Welcome, National Sports Development Plan (PNDD): may this be the moment when Portugal stops living off its potential and finally begins to live up to it.
In the 2023/24 season, professional football in Portugal generated €1.073 billion in revenue, contributed €662 million to GDP, delivered €268 million to the State, and supported more than 4,400 jobs. In Spain, LaLiga has recently surpassed €5.4 billion in revenue. Football is the king of sports, but it is only part of the problem—and the opportunity.
In Portugal, sport goes far beyond competition. It stands as a space of identity, cohesion, and participation, from schools to local clubs, from community associations to high performance. Even so, there remains a clear gap between that promise and reality. Sport continues to be more celebrated than practiced, when today it is a matter of equality, public health, and collective responsibility.
It is precisely within this gap that the PNDD emerges. Approved by Council of Ministers Resolution no. 54/2026, it is the first structured national plan for the sector, with a horizon extending to 2036. It starts from a long-delayed truth: sport can no longer be treated as a peripheral issue, dependent on families’ efforts, the resilience of clubs, or the exceptional merit of athletes and professionals. Given its social, educational, and public relevance, it must be assumed as a true priority of the State.
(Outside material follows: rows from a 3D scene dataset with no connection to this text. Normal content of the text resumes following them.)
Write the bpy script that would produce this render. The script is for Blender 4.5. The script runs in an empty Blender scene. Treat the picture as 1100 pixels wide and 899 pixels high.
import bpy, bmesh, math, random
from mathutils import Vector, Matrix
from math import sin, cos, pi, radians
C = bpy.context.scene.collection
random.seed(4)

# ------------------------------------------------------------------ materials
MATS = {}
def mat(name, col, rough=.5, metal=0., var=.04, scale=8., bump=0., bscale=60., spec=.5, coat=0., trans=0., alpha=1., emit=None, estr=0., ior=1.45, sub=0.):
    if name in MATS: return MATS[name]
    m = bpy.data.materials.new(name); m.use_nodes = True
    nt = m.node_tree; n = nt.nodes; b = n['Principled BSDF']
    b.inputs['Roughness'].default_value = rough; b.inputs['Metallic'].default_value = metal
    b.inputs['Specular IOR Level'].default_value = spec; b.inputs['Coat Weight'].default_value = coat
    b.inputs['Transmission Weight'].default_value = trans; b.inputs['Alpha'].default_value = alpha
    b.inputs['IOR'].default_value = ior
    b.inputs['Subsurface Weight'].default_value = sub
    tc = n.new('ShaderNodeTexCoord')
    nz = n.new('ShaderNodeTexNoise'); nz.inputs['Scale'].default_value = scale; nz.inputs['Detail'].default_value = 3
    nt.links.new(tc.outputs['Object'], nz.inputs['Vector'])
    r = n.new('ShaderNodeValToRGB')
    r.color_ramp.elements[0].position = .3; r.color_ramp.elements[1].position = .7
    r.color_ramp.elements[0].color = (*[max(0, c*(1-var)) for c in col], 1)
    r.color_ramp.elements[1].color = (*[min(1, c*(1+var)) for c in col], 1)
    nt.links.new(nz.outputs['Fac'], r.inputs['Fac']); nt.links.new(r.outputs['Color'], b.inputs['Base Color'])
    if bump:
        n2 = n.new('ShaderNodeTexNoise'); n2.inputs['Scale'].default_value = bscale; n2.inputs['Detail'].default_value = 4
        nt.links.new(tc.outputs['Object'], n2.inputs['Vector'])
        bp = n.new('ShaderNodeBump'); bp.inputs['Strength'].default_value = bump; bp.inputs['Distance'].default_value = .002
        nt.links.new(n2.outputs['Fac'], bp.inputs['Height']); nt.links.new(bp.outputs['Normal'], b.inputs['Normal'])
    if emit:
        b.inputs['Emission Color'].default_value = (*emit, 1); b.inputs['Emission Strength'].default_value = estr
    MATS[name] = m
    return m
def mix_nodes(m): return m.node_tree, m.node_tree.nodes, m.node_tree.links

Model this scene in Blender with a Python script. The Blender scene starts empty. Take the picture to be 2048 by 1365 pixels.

The plan acknowledges that Portugal remains below European standards of sports participation, with high levels of physical inactivity, territorial and gender inequalities, and still insufficient inclusion of people with disabilities. Hence the ambition to make Portugal an active and healthy nation, where sport is effectively a right for all.
To achieve this, the PNDD is structured around six strategic pillars: education, society, training and high performance, facilities, governance, and funding. These pillars are translated into 44 measures. More than setting out intentions, the plan seeks to organize the sector, align its stakeholders, and subject its implementation to monitoring and evaluation.
Schools are the starting point, because it is there that habits are formed, sedentary behavior is challenged, and access to sports practice is expanded. But the ambition does not end within school walls: the goal is for sport to accompany people throughout their lives, connected to health, work, communities, and inclusion.
One of the decisive aspects lies in infrastructure. Without proper sports halls, swimming pools, tracks, or fields, this ambition will fail. Here too, a crucial question arises: whether access to sport will continue to depend on one’s postcode or finally become more balanced across the entire territory. Governance and funding must also be addressed—without them, the plan will not be fulfilled.
At its core, the PNDD represents an opportunity for Portugal to stop merely managing its sporting potential and finally begin to realize it.